A Duck to Water

Last Saturday Maddie and I sat on our couch for her first knitting lesson.  I was teaching her the steps, the rhyme that goes with it (see below), and telling her to have patience, that it would take a bunch of practice.  She had been begging me to teach her.  I would find her in the living room with a ball of yarn suspended in the air by two needles, floofing the yarn and asking me if she was knitting.  Uh, no sweetie.  Not.  But after our first lesson, she was off and running, er knitting.

She had several rows completed before she even had a question, and many more rows before she noticed that “somethin’ doesn’t look right!”  A minor problem to fix, and off she went again.  On Monday she asked if she could take her knitting in her book bag so she could knit on the bus ride home.  Wow! My heart swelled at her request, but didn’t know what to say…are there rules about knitting needles on a school bus like on an airplane??  Would kids grab the needles and be tempted to use them as weapons?

I didn’t know, but I said:  Well, of course you can take your knitting with you…you can take it wherever you go!  And so the yellow ball of yarn with size 10 needles goes  with her in the car to piano and soccer and to places where she thinks she might be bored. One is never bored when one has their knitting!  What a joy it is to see her knitting..she does it beautifully.  She’s even changed colors from her 16 or so rows of yellow to a vivid red.  She has plans for orange, green and blue next.  She says it’s going to be a blanket for her American Girl dolls.

Maddie had learned to crochet when she was 7…a bit more arduous work for her then.  I don’t know whether it’s because she’s 9 now or because she just takes to knitting easier than to crochet, but it reminds me of that saying–Like a Duck to Water.  It seems that natural for her.

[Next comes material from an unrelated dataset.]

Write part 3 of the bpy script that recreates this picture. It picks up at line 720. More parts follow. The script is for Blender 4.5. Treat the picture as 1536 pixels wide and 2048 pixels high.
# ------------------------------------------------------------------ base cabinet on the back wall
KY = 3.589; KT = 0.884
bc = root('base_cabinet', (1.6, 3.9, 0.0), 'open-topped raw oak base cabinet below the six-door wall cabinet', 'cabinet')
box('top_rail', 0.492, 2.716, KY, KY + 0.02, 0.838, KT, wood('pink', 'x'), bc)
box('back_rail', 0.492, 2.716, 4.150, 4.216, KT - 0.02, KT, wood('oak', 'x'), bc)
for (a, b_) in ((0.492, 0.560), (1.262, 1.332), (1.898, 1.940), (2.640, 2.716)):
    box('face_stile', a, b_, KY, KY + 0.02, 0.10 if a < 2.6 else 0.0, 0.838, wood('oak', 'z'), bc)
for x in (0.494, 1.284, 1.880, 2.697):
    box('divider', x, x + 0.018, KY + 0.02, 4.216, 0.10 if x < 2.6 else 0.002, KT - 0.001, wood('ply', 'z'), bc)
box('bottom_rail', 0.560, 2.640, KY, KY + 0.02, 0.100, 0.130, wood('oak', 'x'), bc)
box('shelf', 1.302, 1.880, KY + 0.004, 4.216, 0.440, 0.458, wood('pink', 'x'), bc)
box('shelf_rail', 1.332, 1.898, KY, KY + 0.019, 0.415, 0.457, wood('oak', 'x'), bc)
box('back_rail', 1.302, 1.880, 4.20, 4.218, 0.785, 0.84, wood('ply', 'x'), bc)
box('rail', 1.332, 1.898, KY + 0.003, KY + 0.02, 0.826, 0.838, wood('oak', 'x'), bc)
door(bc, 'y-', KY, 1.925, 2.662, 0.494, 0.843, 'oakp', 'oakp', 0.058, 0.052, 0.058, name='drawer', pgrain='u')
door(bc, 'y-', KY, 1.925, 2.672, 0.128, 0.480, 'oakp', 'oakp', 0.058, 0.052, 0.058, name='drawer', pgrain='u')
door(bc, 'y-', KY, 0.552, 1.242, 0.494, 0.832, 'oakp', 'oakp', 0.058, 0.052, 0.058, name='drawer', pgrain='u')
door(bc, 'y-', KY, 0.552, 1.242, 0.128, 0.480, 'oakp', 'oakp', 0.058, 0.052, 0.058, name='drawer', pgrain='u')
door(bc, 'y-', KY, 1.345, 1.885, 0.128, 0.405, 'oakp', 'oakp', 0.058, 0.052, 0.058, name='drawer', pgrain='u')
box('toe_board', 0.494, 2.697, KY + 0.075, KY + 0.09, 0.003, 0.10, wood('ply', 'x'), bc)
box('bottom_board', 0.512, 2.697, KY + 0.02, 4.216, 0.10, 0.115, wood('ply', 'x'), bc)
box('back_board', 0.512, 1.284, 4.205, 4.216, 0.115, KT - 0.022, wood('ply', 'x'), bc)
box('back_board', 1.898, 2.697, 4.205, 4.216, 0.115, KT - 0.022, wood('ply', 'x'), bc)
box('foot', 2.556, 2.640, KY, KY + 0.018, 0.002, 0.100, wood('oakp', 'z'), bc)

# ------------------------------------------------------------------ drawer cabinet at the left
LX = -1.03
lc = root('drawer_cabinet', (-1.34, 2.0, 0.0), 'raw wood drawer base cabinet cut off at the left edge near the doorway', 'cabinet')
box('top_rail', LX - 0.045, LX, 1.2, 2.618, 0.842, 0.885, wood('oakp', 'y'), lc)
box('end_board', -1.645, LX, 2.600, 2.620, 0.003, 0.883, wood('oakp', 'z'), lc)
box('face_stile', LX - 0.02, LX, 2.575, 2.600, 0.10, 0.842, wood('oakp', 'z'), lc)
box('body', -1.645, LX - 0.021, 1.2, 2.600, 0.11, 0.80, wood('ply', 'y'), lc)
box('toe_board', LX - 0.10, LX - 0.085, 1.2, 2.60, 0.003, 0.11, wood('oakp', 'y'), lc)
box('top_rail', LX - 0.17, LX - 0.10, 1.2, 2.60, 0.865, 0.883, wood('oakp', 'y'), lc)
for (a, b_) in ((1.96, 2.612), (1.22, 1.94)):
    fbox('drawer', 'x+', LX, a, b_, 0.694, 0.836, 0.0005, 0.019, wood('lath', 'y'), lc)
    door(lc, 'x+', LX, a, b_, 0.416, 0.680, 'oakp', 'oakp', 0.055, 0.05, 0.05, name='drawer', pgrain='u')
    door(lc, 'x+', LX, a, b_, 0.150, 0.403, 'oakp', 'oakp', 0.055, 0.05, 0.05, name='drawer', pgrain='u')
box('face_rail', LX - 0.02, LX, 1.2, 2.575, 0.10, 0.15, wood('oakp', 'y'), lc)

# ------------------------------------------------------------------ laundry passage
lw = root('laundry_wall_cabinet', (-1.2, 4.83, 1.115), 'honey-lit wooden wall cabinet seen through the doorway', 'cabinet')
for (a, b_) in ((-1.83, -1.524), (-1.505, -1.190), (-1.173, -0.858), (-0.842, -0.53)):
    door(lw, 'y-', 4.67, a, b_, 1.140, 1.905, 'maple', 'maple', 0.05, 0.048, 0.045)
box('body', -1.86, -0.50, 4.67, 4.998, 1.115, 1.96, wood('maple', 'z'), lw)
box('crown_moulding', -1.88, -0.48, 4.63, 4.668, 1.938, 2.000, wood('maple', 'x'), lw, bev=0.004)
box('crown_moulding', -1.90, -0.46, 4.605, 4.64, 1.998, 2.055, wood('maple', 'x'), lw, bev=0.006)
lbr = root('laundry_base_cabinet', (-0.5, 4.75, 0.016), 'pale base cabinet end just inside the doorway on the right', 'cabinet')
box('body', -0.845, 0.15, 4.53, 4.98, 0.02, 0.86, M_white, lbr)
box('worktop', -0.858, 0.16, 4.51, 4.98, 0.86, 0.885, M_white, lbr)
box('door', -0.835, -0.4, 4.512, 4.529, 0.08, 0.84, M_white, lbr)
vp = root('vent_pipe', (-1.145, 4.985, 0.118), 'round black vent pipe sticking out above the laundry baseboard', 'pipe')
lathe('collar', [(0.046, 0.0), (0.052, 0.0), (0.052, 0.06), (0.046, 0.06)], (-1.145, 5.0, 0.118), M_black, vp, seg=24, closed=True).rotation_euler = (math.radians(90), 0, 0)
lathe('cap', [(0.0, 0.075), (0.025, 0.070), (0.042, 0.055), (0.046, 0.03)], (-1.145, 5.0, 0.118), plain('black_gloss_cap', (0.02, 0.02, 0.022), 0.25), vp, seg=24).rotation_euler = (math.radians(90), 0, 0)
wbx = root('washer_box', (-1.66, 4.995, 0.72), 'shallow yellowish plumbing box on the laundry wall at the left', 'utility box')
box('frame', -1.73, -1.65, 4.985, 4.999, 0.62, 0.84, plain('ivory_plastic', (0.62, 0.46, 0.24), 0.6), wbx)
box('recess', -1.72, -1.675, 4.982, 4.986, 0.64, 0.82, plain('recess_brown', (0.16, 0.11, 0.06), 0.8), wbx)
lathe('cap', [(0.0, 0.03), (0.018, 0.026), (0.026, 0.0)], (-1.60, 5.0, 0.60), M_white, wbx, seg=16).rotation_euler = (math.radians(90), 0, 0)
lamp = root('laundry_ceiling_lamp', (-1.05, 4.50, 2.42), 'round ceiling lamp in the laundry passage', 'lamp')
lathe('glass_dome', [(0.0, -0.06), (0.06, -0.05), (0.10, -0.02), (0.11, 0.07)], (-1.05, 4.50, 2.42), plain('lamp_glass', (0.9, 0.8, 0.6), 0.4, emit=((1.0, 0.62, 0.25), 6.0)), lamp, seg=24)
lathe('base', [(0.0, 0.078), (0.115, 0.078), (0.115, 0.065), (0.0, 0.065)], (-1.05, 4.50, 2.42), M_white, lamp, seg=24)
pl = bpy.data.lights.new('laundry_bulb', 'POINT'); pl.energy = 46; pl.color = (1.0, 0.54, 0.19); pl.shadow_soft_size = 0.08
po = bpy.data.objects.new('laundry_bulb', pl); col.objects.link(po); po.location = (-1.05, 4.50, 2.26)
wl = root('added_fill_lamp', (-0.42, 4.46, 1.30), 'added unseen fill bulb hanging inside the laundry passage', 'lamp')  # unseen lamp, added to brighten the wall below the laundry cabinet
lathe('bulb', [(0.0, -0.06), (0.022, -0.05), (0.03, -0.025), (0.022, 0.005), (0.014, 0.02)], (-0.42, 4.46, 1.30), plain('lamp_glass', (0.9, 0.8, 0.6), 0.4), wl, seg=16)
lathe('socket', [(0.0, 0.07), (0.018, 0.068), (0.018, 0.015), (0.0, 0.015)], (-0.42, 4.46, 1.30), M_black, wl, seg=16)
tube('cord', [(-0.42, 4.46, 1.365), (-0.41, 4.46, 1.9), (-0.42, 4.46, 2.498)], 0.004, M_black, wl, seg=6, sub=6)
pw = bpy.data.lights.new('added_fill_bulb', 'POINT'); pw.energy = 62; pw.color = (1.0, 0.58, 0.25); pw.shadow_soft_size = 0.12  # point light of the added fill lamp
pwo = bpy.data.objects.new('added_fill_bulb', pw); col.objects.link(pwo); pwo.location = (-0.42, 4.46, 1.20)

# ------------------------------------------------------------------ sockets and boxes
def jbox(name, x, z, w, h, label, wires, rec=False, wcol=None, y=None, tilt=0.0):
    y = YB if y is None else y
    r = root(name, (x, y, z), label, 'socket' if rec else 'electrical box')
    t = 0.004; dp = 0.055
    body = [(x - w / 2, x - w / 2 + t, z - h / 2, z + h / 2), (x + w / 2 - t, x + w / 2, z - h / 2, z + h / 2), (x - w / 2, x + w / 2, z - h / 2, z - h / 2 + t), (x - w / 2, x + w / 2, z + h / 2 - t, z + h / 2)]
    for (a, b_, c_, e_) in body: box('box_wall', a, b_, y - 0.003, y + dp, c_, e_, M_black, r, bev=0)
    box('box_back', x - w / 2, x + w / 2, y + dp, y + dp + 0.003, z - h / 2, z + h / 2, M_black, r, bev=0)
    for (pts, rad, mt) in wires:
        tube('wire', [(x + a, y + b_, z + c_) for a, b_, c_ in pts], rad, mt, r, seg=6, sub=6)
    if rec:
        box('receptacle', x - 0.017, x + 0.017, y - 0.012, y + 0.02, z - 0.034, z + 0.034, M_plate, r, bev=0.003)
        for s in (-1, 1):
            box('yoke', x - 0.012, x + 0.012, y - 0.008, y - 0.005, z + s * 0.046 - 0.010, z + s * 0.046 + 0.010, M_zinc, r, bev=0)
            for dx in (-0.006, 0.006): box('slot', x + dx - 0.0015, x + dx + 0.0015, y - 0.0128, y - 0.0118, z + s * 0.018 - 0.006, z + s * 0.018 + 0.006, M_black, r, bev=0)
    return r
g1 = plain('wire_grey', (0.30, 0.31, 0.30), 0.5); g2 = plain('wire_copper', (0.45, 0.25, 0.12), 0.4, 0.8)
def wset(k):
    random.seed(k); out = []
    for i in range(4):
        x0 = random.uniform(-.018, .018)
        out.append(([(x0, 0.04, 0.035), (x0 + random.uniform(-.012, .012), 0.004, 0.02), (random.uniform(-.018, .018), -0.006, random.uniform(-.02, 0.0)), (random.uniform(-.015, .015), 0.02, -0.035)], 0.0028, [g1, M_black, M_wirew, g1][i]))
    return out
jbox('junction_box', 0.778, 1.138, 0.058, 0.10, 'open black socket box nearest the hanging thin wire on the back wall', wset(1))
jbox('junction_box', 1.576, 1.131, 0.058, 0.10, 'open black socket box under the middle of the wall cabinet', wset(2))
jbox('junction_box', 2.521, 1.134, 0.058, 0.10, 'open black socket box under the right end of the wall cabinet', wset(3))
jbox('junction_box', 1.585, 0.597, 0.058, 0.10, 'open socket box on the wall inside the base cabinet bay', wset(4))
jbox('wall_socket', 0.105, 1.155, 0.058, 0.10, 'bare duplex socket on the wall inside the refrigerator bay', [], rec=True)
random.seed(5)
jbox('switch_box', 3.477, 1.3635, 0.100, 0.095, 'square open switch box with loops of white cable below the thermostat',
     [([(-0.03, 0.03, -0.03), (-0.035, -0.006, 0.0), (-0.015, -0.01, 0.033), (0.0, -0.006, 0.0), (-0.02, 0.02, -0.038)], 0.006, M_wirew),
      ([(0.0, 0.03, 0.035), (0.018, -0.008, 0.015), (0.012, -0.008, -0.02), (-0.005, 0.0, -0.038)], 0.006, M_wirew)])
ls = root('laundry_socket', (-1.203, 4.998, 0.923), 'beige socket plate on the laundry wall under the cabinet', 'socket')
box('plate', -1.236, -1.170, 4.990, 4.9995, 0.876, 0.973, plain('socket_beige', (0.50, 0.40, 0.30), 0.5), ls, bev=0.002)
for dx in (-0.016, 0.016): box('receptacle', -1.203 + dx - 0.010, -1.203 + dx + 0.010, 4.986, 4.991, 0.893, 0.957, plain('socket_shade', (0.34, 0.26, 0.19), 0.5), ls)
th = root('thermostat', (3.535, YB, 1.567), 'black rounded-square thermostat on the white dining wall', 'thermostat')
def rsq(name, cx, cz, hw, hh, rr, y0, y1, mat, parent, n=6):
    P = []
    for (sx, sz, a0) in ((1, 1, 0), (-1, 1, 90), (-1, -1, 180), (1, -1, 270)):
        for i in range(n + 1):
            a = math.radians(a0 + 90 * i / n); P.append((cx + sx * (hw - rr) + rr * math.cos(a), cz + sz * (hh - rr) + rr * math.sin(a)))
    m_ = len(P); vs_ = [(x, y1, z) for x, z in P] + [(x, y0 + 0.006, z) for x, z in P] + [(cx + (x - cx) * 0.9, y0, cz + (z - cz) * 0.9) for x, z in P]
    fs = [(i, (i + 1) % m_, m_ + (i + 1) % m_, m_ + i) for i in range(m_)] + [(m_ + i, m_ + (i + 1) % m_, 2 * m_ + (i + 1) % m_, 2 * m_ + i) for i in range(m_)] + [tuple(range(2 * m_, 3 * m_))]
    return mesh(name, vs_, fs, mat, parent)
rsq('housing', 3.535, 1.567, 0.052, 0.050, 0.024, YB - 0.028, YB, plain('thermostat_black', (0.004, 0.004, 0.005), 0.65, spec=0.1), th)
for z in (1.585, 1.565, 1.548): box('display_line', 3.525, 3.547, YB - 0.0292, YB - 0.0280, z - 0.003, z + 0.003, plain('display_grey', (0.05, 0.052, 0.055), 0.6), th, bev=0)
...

A Rhyme for Learning to Knit

In through the front door

Run around the back

Out through the window

And off jumps Jack!

0 thoughts on “A Duck to Water

  1. Sasa says:

    Great drawing and lovely story. (I hated knitting when I was Maddie’s age, we learned it at school then and haven’t tried ever since. Maybe I should give it another go, sounds fun now…)

    • jenpedwards says:

      You might love it! And you may find that you pick it up quickly since you knitted as a child. I’ve found, as a knitting teacher, that those who had even a little exposure to knitting as children, picked it up much faster than the adults who had not. Bonne chance!

  2. Timaree says:

    What a happy drawing. Give her some circular needles for her bus bag. Size 10 needles have plenty of room for small, learning hands to handle (unlike those #1 needles). I hope she develops a life-long love affair with her knitting.

  3. Ann says:

    Beautiful drawing! And how wonderful that she is interested in knitting. I tried teaching Kiddo to crochet, and she practiced for a while but soon lost interest.